• TASK OBJECTIVE: From the entries below, please gather each line containing the string "script".
== EXTRACTED MATERIAL ==
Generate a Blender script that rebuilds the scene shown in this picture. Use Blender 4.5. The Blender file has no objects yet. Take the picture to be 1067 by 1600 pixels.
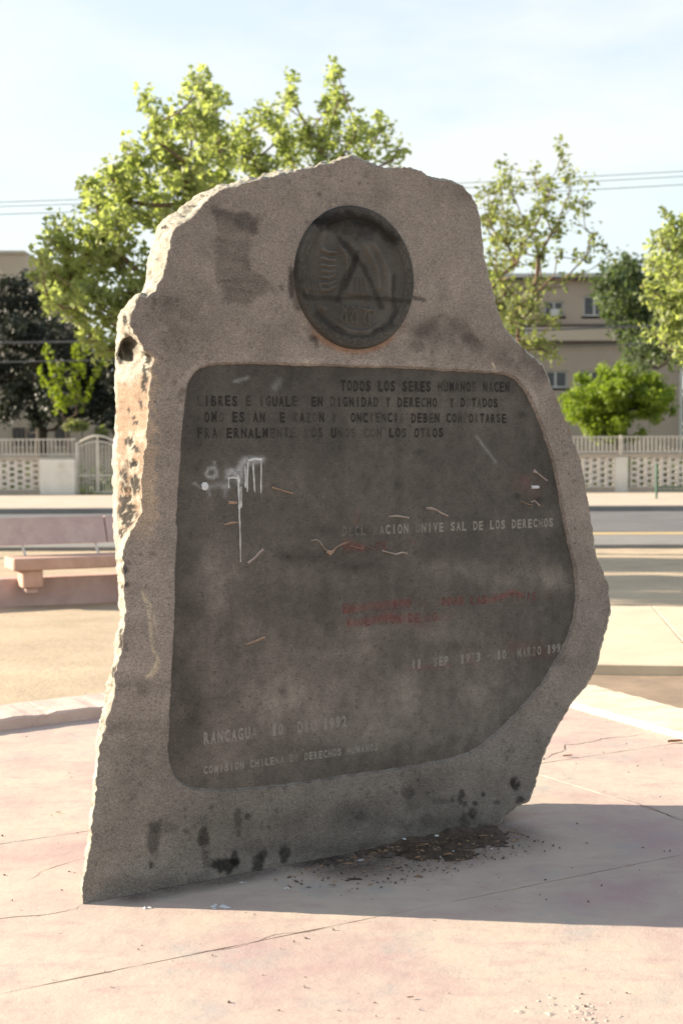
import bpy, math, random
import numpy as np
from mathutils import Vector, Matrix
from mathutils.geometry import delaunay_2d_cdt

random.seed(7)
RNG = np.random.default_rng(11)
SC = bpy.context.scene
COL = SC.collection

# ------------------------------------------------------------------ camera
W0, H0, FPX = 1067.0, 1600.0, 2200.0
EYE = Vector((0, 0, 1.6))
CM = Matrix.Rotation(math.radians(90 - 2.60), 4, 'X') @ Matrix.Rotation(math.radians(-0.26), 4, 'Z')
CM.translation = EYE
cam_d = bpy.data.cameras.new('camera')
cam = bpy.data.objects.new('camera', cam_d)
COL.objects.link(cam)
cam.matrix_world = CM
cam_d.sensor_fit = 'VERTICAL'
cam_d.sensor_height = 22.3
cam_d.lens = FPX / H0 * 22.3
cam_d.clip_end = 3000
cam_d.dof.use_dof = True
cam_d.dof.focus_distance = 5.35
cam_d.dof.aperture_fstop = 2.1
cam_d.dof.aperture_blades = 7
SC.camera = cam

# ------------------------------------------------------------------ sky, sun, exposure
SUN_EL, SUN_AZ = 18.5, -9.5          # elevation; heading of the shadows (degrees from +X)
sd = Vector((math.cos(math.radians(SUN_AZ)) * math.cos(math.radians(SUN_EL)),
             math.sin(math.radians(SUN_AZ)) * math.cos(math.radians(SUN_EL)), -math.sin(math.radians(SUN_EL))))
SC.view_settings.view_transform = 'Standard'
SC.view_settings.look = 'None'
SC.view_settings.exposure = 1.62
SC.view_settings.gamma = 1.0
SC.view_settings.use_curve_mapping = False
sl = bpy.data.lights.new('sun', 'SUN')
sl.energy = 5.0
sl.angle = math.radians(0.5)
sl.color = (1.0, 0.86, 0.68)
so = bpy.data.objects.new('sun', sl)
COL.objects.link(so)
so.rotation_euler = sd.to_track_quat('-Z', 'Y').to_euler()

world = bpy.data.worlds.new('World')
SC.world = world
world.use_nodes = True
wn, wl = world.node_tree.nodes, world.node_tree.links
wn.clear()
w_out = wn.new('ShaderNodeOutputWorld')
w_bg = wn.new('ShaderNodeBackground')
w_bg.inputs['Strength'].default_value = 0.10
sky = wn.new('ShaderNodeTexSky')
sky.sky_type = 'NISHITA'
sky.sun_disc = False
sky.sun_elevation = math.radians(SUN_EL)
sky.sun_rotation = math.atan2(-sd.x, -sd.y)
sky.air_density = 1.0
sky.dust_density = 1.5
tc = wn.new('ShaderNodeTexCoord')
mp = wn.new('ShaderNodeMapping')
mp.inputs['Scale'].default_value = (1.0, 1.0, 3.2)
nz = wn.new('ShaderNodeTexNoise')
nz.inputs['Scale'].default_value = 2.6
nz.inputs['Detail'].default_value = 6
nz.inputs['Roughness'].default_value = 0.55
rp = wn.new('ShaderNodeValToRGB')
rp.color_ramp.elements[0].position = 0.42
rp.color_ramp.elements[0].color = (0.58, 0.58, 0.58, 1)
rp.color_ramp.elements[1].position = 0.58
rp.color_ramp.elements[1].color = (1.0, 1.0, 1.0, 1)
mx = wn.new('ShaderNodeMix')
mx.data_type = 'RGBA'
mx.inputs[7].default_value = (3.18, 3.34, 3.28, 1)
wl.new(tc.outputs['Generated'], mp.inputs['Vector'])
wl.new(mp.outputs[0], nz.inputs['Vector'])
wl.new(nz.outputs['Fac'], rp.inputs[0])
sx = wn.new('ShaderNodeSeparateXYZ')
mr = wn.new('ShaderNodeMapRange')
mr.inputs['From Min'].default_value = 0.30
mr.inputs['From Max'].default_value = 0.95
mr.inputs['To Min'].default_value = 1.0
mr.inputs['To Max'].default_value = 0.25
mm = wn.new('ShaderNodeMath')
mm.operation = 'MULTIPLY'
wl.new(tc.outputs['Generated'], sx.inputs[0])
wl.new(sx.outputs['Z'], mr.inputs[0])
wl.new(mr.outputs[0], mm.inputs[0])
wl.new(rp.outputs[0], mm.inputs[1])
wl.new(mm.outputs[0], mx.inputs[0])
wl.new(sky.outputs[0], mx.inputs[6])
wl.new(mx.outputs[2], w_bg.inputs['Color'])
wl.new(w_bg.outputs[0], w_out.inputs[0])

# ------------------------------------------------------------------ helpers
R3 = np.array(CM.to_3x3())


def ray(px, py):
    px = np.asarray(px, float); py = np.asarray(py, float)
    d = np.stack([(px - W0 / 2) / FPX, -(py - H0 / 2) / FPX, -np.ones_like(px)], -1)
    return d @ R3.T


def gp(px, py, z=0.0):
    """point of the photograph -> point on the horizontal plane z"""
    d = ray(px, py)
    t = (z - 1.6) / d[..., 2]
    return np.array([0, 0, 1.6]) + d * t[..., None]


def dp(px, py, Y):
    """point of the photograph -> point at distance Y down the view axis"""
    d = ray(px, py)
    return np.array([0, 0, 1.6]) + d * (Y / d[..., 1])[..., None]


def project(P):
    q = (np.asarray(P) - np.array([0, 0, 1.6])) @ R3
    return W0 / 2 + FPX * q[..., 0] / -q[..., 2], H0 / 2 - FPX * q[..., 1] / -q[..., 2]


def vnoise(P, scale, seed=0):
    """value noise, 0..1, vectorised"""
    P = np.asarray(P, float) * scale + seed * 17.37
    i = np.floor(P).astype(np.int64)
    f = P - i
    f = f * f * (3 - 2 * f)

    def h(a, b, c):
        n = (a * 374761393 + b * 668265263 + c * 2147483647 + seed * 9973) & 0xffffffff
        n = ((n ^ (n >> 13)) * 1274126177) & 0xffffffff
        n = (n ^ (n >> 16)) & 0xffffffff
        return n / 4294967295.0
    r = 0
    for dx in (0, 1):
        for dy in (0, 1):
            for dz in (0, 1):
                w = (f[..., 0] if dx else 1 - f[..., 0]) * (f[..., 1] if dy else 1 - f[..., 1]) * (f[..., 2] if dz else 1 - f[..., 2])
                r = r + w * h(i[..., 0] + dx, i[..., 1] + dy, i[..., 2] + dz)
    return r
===
== EXTRACTED MATERIAL ==
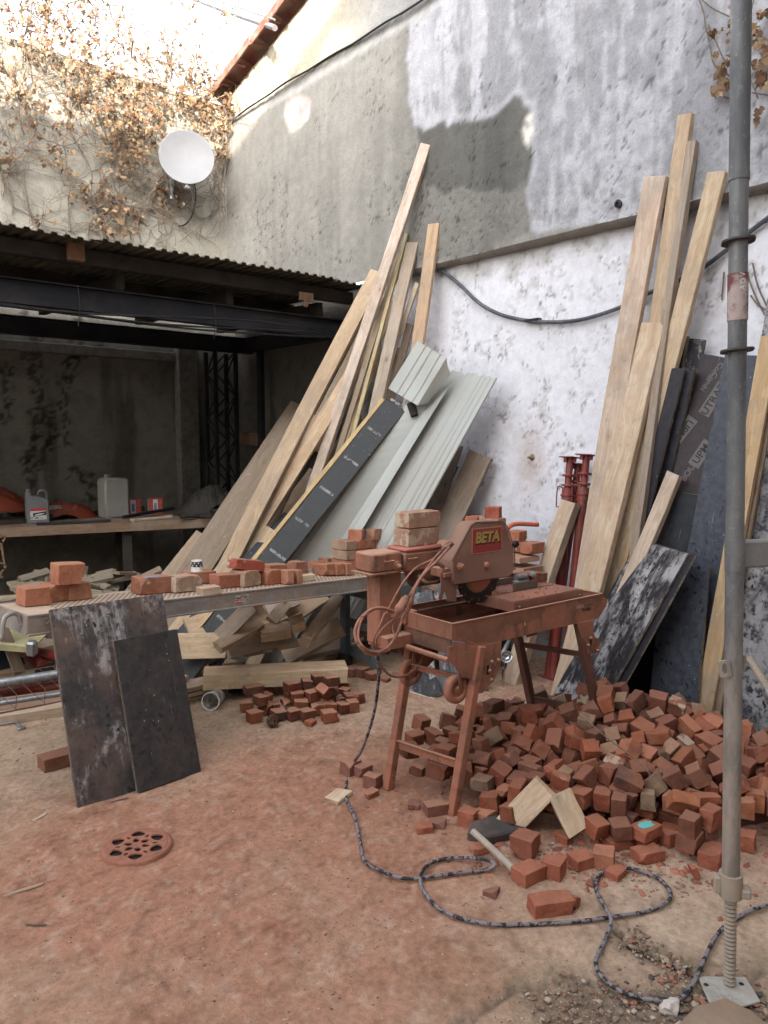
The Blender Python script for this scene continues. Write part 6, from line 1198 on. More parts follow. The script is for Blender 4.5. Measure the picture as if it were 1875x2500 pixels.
===
• TASK RESULT:
Generate a Blender script that rebuilds the scene shown in this picture. Use Blender 4.5. The Blender file has no objects yet. Take the picture to be 1067 by 1600 pixels.
The Blender Python script for this scene continues. Write part 6, from line 1198 on. More parts follow. The script is for Blender 4.5. Measure the picture as if it were 1875x2500 pixels.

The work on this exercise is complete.